Da autore come vivi lo spettro del politicamente corretto, tema sempre attuale quando si parla di film e spettacoli?

"Detesto visceralmente il politicamente corretto, soprattutto in arte, perché l'arte ha il ruolo di sovvertire ciò che sono le regole standardizzate della società, per porre delle domande all'uomo, non per forza per demolirle. Abbiamo appena portato in scena con il Teatro dell'Elfo “Alla greca” di Steven Berkoff, un autore che ha fatto una riscrittura di Edipo in chiave comico grottesca, estremamente barocca nell'uso del linguaggio. Nel finale Edipo decide di non strapparsi via gli occhi, di non fare impiccare sua madre, di non buttarla in questa enorme tragedia, nel senso di colpa, ma di ritornare per la via da dove è uscito, rilanciarsi nell'utero materno con turpiloquio e volgarità annesse. Un testo scritto nell'81 quando il politicamente corretto ancora non era un diktat, ma devo dire che oggi l'argomento dell'incesto materno, il turpiloquio, un linguaggio “pornofonico” soddisfa sì, una fetta di pubblico, ma un’altra parte è più rigida, alla fine dello spettacolo è indispettita".

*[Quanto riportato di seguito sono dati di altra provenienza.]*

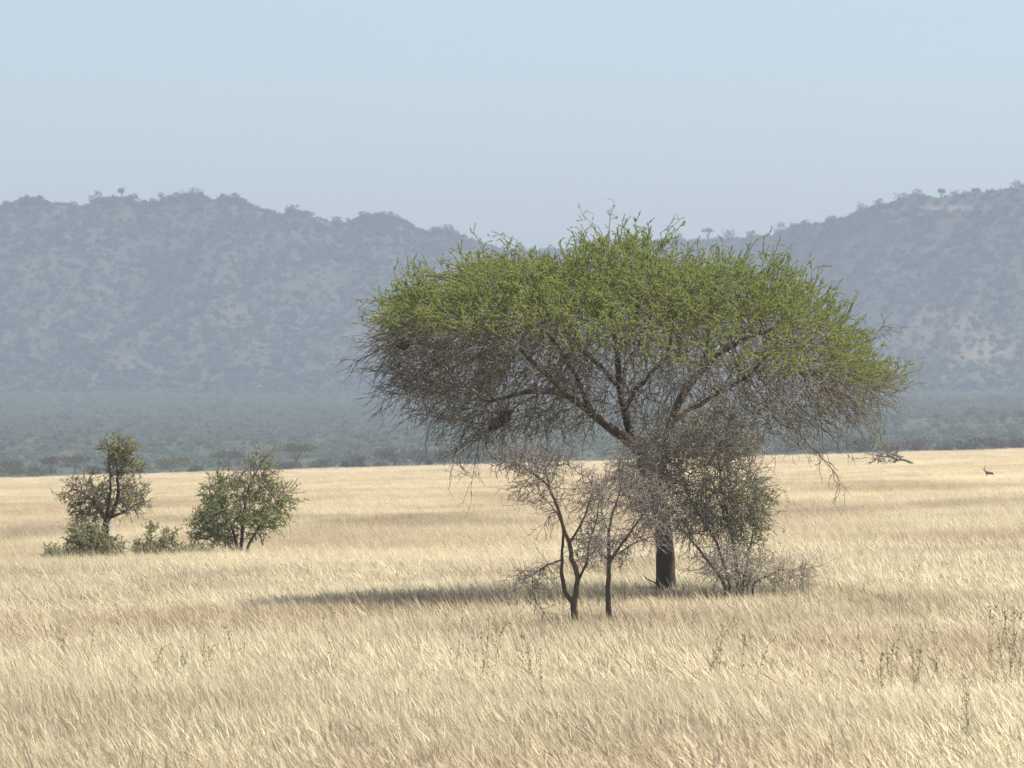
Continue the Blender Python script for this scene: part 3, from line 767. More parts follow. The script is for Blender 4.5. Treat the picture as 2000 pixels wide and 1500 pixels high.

Ritornando al cinema, che personaggi ti piacerebbe interpretare?

"Non c'è un personaggio che mi piacerebbe interpretare, ci sono personaggi che di sicuro posso fare meglio, personaggi che posso fare peggio, personaggi che posso fare e altri che non posso fare, personaggi che forse mi appassioneranno nella loro storia o mi riguarderanno maggiormente per il loro vissuto, per delle caratteristiche, ma i miei desideri sono sulla collaborazione artistica, sarò banale ma penso a Garrone, a Sorrentino, a Virzì, ovviamente al nostro caro Gabriele Salvatores, desidererei avere altre opportunità di collaborazione con lui, e a Gabriele Mainetti, solo per citarne alcuni".

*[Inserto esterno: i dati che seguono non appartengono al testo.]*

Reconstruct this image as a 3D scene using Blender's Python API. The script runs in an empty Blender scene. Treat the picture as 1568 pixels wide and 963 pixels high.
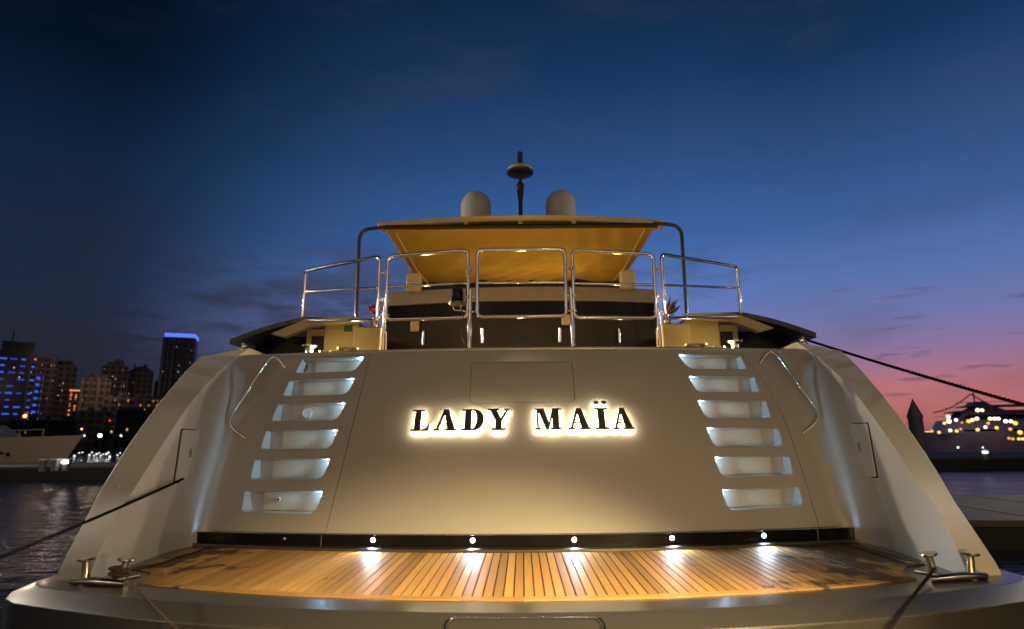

Adesso cosa stai facendo? Dove ti vedremo?

"Sto per debuttare a dicembre a Milano al Teatro Elfo Puccini con lo spettacolo “Nel guscio”, tratto da un romanzo di Ian McEwan, ed è molto divertente perché mi fa fare il giro di boa, nel senso che se con Edipo sono tornato nell'utero materno, qui mi ci trovo già nell'utero, perché è una riscrittura di “Amleto” di Shakespeare ambientata nella Londra contemporanea, soltanto che Amleto è un piccolo feto di nove mesi che dall'utero materno ascolta e sente quello che succede al suo esterno, sente le trame per uccidere il genitore e quindi da lì si apre un giallo. E poi sto preparando un mio lavoro autorale che si chiama “Apple Banana” che debutterà a marzo sempre al Teatro Elfo Puccini, parla di evoluzione come persona e come specie, di problemi nello scegliere, nello scegliere la propria identità, nello scegliere come presentarsi al mondo, nello scegliere tutto. In fin dei conti la vita è anche una scelta".